Donizetti tuvo que ceder al pedido de su primera protagonista de escribir un aria final brillante, “Era desso il figlio mio”, dejando de lado cualquier argumento dramático. La prima donna, al fin y al cabo, cobraba por temporada nueve veces el sueldo que él por componer una ópera. Para la reposición de 1840 en la Scala, Donizetti reelaboraría esa escena final, agregando un arioso para Gennaro desfalleciente en los brazos de su madre Lucrecia y generando una escena de intenso dramatismo. El compositor, de todas maneras, tuvo que negociar con la prima donna de turno, Erminia Frezzolini, concediéndole la cabaletta “Si, voli il primo a cogliere”, faltante en el prólogo.

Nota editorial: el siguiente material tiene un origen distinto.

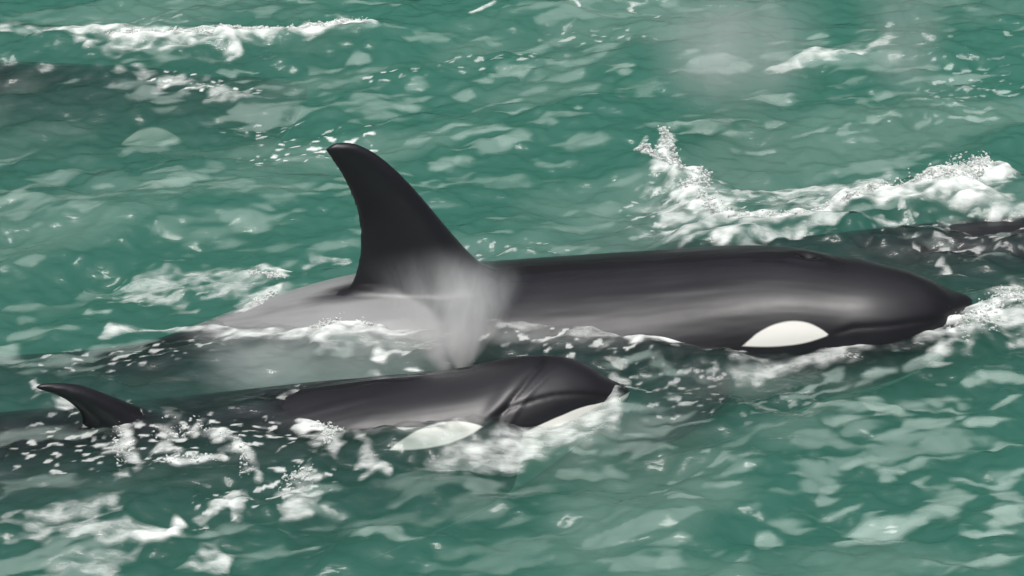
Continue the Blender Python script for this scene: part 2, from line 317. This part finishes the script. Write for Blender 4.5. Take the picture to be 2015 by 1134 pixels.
def water_fields(X, Y):
    """height, foam cover with painted glints, and painted sky sheen at any place on the water"""
    core = np.exp(-np.maximum(0, (np.hypot(X, Y) - 8) / 40))
    rag = sample(T_RAG, X, Y); fine = sample(T_FINE, X + 3.1, Y + 1.7); spk = sample(T_SPK, X, Y + 2.2)
    warpx = X + .035 * sample(T_PATCH, X + 1, Y + 5) + .012 * rag; warpy = Y + .028 * sample(T_PATCH, X + 4, Y + 2) + .012 * rag
    streak = sample(T_STREAK, X, Y)
    c, s = math.cos(.4), math.sin(.4)
    h = .020 * sample(T_SWELL, X, Y) + .0105 * sample(T_CHOP, X, Y) + .0045 * sample(T_CHOP2, X * c + Y * s, Y * c - X * s)
    near = (np.abs(X) < 4.5) & (np.abs(Y) < 7)
    calm = np.zeros(X.shape)
    for pts, wd in CALM:
        d, _ = dist_poly(X, Y, [px2w(*p)[:2] for p in pts], 1.0); calm = np.maximum(calm, np.exp(-(d / wd) ** 2))
    h *= 1 - .40 * calm
    foam = np.zeros(X.shape); sheen = np.zeros(X.shape)
    for pts, wd, st, rg, lift in WHITE:
        P = [px2w(*p)[:2] for p in pts]; wm = wd / K
        d, a = dist_poly(warpx, warpy, P, SP)
        env = 1 - d / wm
        v = sstep(-.9, .9, env + rg * .55 * rag * .7 + rg * .35 * fine * .6) * np.exp(-np.maximum(0, d / wm - .8) ** 2 * .7)
        v *= sstep(-.02, .12, a) * .3 + .7
        foam = np.maximum(foam, st * v * (.72 + .16 * rag * rg + .16 * fine))
        if lift: h = h + lift * .38 * np.exp(-(d / (wm * 1.5)) ** 2) * np.clip(.8 + .07 * fine + .25 * rag, 0, 1.6)
    for x, y, rx, ry, tilt, st in PALE:
        p = px2w(x, y)[:2]; t = math.radians(-tilt)
        dx = (warpx - p[0]) * K; dy = (warpy - p[1]) * SP * K
        u = (dx * math.cos(t) + dy * math.sin(t)) / rx; v = (-dx * math.sin(t) + dy * math.cos(t)) / ry
        r = np.hypot(u, v)
        val = sstep(-.40, .45, 1 - r + .16 * rag + .30 * streak)
        sheen = np.maximum(sheen, st * .68 * val * (.88 + .12 * streak))
    for x, y, rx, ry, tilt, st in SPECK:
        p = px2w(x, y)[:2]; t = math.radians(-tilt)
        dx = (X - p[0]) * K; dy = (Y - p[1]) * SP * K
        u = (dx * math.cos(t) + dy * math.sin(t)) / rx; v = (-dx * math.sin(t) + dy * math.cos(t)) / ry
        env = np.exp(-(u * u + v * v))
        foam = np.maximum(foam, st * sstep(1.35, 2.1, spk + .9 * env) * sstep(.05, .4, env))  # painted glints, added to the foam cover
    # thin streaks everywhere but over the awash back at the right
    pc = px2w(1780, 490)[:2]; quiet = sstep(.5, 1.3, np.hypot((X - pc[0]) / .75, (Y - pc[1]) / .35))
    for pts, wd in CALM:
        d, _ = dist_poly(X, Y, [px2w(*p)[:2] for p in pts], 1.0); quiet = quiet * sstep(wd * .8, wd * 1.6, d)
    pt = sample(T_PATCH, X * .9 + 2, Y * .9 + 3)
    sheen = np.maximum(sheen, .24 * quiet * sstep(.9, 1.9, pt + .15 * rag + .5 * streak))
    sheen = np.maximum(sheen, .12 * quiet * sstep(-.2, 1.6, sample(T_PATCH, X * .45 + 5, Y * .45 + 1)))
    for pts, wd, hh in SWELL:
        d, a = dist_poly(X, Y, [px2w(*p)[:2] for p in pts], 1.0); h = h + hh * np.exp(-(d / wd) ** 2)
    h = h + .020 * sample(T_CHOP, X + 2, Y + 1) * np.exp(-(np.hypot((X - pc[0]) / .9, (Y - pc[1]) / .35)) ** 2)
    return h * core, np.clip(foam, 0, 1.3), np.clip(sheen, 0, .8)

def graded(a, b, step, far, ratio=1.35):
    mid = list(np.arange(a, b + step * .5, step)); lo, hi = [], []
    s, x = step, a
    while x > -far: s = s * ratio; x -= s; lo.append(x)
    s, x = step, mid[-1]
    while x < far: s = s * ratio; x += s; hi.append(x)
    return np.array(lo[::-1] + mid + hi)
xs = graded(-3.1, 3.1, .0075, 1500); ys = graded(-3.3, 4.3, .0125, 1500)
GX, GY = np.meshgrid(xs, ys)
H, FOAM_AND_GLINTS, SHEEN = water_fields(GX, GY)
ny, nx = GX.shape
verts = np.stack([GX, GY, H], -1).reshape(-1, 3)
idx = np.arange(nx * ny).reshape(ny, nx)
quads = np.stack([idx[:-1, :-1], idx[:-1, 1:], idx[1:, 1:], idx[1:, :-1]], -1).reshape(-1, 4)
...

Más allá de estas particularidades, es notable el progreso dramático que tiene el personaje de Lucrecia, tanto en partes solistas como en escenas de conjunto. Es en ellas donde el compositor hace la diferencia al darle el sentido dramático apropiado a las fórmulas preestablecidas y enfatizando los elementos melodramáticos, característicos del Romanticismo. El terzetto con el cual finaliza el primer acto es un digno ejemplo de ello, donde se contraponen los sentimientos de Lucrecia, Gennaro y Alfonso. Esta idea de la teatralidad incipiente de los conjuntos sería tomada por uno de los asistentes al estreno de la ópera, el joven Giuseppe Verdi, que, a sus veintiún años, lo marcaría en su vocación. El desarrollo de esa teatralidad del bel canto presente en Lucrezia Borgia fluiría, como un veneno, en generaciones posteriores.